Sunday, July 25, 2010

My Views On "A fine Balance"-Rohinton Mistry

First things first, this is my first read of Rohinton Mistry and till date last as I am still not out of its deep impression.
When I begun reading this novel 'A Fine Balance' by Rohinton Mistry, I must say it’s voluminous; I was put off at the onset. I thought, maybe it deals with some stereotype story of surrender or renunciation, family life or love or injustice. But, soon I felt it’s impossible to put it down without knowing what exactly is happening. Who these tailors are and who is Dina Dalal, why is she keen on taking in a tenant?
I completed the entire novel in a day, might have taken too many hours as while reading I felt like going back to certain paragraphs, incidents, and details time and again. Story is set in emergency times of Mumbai when almost every second was a challenge for the inhabitants of this huge city. The very existence and ownership of their life was in question. There were masters including landlords to rent collectors to beggar masters.
When I brought "A fine Balance" home, was too dicey whether it would be an interesting read or not. But, to my surprise the book overwhelmed me right from the beginning. It gripped my all attention and I ended up completing it in a single day. I simply had no idea what would be the next scene in the line. As in opening it, flipping through few pages, getting the feel, shut it, and return it back without having read even a single line. What a volume, it seemed to me, hell! I really was wondering whether to read it or not. It's been long I read such voluminous novel of some 600 pages.
Thankfully, I read it and have no regrets whatsoever. Rohinton Mistry for sure knows how to catch pulse of the readers. He has a genuine approach towards handling human emotions and connecting it with the social milieu people are in.
One starts living the whole experience narrated in the sheets of paper. Once over with reading you realize how much struggle it was for a common man to understand the changes whirling around him.

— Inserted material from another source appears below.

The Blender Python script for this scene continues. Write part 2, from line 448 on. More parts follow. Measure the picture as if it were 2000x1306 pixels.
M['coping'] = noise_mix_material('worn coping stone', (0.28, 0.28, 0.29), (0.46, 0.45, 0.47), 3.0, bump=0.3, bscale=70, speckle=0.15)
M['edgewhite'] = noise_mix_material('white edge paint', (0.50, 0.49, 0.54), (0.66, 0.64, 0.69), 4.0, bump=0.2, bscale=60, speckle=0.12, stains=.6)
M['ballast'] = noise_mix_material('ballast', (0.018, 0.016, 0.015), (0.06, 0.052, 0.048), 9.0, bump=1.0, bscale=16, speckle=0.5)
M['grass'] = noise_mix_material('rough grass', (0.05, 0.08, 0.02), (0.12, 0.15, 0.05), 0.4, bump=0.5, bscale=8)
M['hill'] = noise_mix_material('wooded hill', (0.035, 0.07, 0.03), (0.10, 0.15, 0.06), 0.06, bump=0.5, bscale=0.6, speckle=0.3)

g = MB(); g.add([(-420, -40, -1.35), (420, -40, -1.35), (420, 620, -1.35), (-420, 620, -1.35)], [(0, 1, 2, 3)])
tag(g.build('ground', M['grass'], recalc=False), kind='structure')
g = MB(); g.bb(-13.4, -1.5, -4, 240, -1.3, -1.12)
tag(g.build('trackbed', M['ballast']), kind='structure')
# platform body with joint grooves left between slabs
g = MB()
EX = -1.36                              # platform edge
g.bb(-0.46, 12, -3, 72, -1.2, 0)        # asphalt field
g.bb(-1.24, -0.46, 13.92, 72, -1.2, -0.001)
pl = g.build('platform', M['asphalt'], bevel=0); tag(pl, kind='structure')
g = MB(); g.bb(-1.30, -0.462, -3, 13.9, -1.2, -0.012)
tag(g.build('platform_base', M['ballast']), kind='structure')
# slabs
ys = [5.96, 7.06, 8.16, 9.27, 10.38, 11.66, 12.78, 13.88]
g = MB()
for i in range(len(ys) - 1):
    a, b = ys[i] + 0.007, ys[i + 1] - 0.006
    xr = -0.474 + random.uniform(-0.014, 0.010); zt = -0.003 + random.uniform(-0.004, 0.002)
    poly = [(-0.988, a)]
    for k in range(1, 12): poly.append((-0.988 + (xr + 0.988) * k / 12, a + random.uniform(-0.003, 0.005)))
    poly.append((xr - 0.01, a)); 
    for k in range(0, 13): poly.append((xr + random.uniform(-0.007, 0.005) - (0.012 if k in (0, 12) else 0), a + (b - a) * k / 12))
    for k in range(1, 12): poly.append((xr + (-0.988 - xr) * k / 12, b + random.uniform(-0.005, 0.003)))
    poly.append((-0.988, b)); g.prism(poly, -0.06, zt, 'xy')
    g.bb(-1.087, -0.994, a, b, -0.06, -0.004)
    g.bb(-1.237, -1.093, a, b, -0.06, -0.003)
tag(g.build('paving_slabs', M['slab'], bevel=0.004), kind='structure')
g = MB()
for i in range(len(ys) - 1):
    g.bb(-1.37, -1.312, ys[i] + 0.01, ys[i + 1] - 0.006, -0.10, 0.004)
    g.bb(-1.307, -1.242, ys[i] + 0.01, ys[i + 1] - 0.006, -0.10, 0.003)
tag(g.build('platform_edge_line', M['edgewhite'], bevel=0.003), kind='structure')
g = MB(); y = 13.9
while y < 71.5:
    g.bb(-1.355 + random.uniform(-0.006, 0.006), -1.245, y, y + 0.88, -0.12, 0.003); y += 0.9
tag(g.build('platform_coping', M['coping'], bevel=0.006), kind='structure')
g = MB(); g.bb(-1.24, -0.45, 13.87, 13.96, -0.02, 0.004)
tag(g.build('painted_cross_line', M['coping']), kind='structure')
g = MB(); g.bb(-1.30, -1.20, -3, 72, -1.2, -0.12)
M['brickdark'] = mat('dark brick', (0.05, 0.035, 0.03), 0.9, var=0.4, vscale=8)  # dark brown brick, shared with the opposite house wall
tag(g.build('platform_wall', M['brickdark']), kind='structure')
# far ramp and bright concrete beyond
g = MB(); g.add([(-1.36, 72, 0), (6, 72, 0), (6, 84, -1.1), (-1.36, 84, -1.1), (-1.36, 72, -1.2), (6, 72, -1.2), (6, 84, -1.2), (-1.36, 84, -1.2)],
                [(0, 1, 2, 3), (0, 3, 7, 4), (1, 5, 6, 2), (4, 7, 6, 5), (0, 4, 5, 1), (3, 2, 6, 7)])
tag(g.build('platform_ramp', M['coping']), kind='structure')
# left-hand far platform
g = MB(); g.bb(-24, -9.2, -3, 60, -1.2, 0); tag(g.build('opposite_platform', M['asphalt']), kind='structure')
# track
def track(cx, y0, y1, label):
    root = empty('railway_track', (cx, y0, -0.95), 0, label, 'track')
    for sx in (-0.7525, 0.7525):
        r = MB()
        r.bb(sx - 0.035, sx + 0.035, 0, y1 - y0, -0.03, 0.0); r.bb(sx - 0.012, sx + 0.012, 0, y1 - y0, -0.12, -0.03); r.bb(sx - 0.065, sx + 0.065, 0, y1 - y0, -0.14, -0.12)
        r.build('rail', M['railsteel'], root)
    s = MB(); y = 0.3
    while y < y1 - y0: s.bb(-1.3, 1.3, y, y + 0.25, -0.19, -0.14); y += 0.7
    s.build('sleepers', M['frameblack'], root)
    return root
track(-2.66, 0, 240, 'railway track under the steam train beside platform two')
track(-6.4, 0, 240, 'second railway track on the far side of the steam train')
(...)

There is no one main character/protagonist in the novel. Entire novel circles around its four main protagonist including  Dina  Dalal, a widow eking her life alone, A college student (Maneck) messed up with his ambitions in big city, two tailors, uncle and nephew(Om & Ishwar) struggling through poverty. Mistry has traversed all the subjects in his story right from the government corruption, atrocities, poverty, life of a single woman, to human weaknesses.
My personal opinion to it is: May be Rohinton Mistry wants to say, “this is what life is; no bed of roses. You have equal share of every emotion.”
Under certain adverse circumstance we despise each other and there are also moments when we find solace in each other’s foolishness and kindness. This is how we humans are- a mere projection of momentary expression of swinging emotions.
He brought home the point that a common man has nothing to do with civil wars, political upheavals, and religious strikes. These all are the schemes of government to exercise its control and autonomy over the folks. Rightly put into words by Dina Dalal:
"Government problems - games played by people in power. It doesn't affect ordinary people like us." 
Mistry has an art of characterization. He portrayed Dina Dalal, a strong woman, surviving in a big city, hiring tailors, beginning her own enterprise at such an age yet she had moments of weakness where her mind is clouded with fears unknown and doubts. The bonding between tailors and Dina flourishes later in the novel culminating into an everlasting friendship.
In those tough times of Emergency when every hope dwindled down to ashes and no effort of an ordinary prove to be of any help, compassion, love, kindness, and companion ship between few ordinary people still remained. This is the magnum opus of the human emotions and faith.
I would like to conclude this with my understanding of the novel which is
A fine balance- a balance, a dividing line in between hope and despair.
"What was there for anyone to laugh about in this wretched place?"